* _Your objective_
Take the lines from the head of the listing through the one bearing "random.seed(4); rng = np.random.default_rng(4)" and copy them exactly, leaving every picture out.

====

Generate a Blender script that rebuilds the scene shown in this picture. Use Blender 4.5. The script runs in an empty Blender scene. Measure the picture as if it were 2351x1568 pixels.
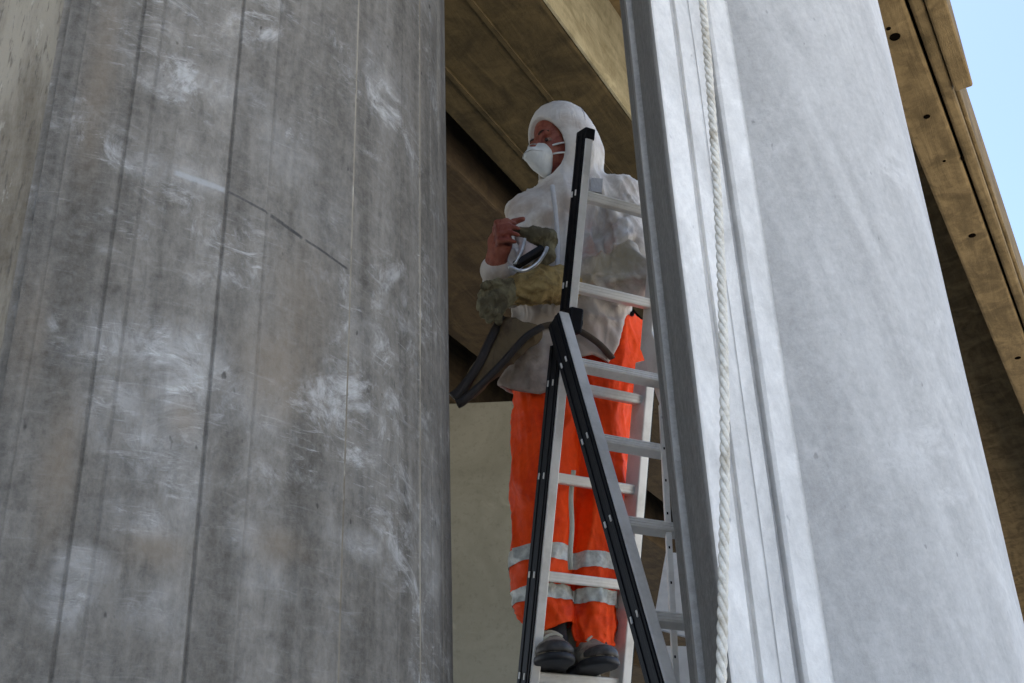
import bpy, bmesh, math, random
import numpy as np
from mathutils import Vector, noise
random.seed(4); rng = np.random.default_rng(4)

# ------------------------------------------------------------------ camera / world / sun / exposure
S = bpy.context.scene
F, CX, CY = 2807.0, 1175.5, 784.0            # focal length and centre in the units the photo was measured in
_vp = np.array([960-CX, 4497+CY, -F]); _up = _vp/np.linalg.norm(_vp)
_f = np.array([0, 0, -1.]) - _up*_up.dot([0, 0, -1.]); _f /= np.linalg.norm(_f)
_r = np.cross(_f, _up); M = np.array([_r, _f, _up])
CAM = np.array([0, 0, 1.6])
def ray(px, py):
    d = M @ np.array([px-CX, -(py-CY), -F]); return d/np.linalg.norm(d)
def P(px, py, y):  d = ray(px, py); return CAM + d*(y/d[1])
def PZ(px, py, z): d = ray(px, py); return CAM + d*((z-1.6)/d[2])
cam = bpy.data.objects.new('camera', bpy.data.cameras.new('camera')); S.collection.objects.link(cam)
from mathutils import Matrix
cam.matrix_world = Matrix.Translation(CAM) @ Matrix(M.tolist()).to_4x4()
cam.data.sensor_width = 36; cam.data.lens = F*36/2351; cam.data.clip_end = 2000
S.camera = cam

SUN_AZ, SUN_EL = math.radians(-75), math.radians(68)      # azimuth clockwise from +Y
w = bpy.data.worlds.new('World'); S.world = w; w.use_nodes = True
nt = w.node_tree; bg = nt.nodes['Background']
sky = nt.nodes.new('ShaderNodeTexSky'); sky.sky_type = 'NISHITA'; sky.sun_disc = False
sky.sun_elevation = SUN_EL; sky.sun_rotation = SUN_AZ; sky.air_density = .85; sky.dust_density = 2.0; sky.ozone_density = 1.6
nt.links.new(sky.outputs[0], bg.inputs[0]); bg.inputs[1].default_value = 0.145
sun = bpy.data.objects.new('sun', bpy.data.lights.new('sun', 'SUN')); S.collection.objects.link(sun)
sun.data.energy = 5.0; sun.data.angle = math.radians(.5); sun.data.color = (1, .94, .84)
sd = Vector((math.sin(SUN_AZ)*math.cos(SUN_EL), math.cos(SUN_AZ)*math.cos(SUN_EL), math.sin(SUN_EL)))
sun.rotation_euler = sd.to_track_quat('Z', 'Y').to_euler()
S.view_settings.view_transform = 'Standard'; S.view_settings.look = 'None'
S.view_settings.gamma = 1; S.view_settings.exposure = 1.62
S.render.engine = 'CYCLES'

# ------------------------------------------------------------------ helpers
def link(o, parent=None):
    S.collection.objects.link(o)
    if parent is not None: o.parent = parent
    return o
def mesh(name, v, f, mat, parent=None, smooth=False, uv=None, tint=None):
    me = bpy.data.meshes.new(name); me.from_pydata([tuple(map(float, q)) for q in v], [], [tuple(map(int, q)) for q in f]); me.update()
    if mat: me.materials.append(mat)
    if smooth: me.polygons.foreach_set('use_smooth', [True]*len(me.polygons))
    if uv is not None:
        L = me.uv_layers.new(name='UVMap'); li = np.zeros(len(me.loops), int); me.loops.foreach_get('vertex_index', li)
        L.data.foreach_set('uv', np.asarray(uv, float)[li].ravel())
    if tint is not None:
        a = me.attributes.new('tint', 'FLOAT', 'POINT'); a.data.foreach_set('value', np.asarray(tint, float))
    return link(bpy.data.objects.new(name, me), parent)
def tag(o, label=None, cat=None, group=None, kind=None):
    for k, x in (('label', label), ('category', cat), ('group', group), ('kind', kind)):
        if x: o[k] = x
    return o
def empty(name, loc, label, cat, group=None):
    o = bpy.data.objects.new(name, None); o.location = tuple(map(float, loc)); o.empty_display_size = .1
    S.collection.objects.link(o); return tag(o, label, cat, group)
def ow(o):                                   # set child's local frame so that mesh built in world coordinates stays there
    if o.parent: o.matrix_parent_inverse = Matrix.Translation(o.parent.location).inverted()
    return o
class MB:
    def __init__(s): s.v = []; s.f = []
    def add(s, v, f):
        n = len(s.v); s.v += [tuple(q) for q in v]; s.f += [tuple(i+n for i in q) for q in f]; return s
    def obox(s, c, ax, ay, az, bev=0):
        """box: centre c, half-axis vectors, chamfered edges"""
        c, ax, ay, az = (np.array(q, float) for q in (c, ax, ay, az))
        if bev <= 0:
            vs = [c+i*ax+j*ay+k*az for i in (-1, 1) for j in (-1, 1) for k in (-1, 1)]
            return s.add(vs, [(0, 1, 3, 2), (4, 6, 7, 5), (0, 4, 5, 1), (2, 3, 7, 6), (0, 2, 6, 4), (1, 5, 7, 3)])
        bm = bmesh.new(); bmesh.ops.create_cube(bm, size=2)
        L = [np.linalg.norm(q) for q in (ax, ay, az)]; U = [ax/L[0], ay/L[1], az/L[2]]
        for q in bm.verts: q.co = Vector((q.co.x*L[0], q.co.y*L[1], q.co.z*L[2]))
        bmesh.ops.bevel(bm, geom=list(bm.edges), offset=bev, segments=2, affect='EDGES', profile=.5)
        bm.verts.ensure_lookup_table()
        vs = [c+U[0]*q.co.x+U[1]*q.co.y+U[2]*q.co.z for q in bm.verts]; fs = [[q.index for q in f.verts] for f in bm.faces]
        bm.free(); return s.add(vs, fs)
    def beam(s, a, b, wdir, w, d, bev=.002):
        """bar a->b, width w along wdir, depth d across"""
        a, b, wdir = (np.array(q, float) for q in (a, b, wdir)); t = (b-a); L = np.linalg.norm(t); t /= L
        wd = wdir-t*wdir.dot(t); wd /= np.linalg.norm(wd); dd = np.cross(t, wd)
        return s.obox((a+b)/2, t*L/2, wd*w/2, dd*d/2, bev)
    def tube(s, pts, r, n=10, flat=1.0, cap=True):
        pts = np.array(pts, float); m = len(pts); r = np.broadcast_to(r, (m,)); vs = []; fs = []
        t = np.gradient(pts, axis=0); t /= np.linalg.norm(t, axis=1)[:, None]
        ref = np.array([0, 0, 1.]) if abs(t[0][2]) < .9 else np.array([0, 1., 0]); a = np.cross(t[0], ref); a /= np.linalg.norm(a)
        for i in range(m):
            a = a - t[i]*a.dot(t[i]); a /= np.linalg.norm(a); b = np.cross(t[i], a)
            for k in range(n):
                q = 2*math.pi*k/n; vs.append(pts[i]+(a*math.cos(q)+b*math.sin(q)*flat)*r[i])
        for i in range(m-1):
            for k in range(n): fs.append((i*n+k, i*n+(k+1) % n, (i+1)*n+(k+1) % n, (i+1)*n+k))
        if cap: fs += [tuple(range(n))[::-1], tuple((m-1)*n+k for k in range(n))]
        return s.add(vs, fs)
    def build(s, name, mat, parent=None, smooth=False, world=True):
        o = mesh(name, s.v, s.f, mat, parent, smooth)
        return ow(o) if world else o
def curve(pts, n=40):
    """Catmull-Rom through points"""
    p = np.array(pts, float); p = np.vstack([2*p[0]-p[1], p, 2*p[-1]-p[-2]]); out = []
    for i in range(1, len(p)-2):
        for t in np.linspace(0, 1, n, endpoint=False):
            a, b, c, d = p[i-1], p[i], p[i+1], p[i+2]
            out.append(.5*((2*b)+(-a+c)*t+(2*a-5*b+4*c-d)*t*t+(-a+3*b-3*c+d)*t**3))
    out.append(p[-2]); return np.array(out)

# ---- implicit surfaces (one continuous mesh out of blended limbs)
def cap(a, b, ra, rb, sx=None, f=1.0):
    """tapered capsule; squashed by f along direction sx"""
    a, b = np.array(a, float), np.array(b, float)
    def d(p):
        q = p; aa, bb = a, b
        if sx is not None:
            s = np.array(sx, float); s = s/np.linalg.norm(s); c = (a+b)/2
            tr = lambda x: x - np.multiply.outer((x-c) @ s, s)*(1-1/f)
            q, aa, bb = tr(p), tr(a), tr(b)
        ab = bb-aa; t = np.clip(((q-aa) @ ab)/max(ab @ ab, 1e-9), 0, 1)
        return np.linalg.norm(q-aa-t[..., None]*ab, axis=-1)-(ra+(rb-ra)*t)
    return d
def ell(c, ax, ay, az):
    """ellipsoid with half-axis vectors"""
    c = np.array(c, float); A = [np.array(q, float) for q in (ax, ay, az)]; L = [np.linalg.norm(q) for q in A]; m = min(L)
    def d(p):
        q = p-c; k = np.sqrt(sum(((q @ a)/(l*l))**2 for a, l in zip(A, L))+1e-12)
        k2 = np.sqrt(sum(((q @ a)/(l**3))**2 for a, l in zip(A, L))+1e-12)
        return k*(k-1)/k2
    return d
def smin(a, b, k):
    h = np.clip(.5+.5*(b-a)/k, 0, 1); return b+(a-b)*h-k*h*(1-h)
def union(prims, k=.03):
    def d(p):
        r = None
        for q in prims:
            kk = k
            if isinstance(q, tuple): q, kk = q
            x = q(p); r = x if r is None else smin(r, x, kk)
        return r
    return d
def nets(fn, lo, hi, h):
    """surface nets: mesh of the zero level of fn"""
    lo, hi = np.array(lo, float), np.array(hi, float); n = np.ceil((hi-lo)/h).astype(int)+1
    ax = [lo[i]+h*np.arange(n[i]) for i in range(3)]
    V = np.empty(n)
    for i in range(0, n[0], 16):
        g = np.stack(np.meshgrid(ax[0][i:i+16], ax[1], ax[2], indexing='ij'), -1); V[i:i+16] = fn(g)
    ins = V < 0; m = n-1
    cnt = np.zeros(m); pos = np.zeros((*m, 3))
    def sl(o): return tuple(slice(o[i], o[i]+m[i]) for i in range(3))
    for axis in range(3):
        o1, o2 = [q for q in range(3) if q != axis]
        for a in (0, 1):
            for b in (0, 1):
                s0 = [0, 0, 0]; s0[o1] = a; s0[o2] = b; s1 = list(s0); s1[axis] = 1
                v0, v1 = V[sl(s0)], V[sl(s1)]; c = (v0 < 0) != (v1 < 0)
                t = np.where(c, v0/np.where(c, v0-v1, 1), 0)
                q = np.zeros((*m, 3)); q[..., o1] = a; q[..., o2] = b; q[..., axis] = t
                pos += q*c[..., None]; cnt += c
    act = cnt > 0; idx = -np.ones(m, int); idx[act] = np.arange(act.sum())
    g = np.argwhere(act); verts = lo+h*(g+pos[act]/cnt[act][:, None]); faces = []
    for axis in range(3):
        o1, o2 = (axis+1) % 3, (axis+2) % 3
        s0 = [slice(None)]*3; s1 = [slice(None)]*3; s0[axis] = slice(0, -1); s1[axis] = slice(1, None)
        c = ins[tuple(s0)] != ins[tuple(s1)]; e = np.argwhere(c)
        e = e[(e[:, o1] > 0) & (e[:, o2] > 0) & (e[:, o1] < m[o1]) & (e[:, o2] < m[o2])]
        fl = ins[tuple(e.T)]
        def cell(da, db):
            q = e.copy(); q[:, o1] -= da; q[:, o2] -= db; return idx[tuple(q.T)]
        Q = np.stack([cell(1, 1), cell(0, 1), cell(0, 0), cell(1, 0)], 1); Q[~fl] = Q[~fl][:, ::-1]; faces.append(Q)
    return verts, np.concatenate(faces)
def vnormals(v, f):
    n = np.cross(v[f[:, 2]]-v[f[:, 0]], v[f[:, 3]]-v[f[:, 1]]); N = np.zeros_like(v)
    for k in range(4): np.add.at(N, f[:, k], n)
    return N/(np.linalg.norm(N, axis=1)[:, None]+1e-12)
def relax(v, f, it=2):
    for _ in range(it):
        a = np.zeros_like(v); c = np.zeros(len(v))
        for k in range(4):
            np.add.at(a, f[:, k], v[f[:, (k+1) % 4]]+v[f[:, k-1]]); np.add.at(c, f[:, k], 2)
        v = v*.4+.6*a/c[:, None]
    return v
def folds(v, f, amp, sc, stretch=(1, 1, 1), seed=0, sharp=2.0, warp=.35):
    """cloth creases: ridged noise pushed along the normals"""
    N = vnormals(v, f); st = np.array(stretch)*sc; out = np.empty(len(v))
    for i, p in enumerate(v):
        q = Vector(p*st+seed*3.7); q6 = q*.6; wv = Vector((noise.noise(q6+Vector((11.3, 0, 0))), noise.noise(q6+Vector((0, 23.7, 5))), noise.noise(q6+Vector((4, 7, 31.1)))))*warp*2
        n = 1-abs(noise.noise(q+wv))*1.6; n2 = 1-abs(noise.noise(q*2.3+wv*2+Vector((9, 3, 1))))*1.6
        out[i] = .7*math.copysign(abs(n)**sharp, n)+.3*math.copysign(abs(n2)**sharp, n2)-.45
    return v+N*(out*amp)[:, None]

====

* _Task result_
Generate a Blender script that rebuilds the scene shown in this picture. Use Blender 4.5. The script runs in an empty Blender scene. Measure the picture as if it were 2351x1568 pixels.
import bpy, bmesh, math, random
import numpy as np
from mathutils import Vector, noise
random.seed(4); rng = np.random.default_rng(4)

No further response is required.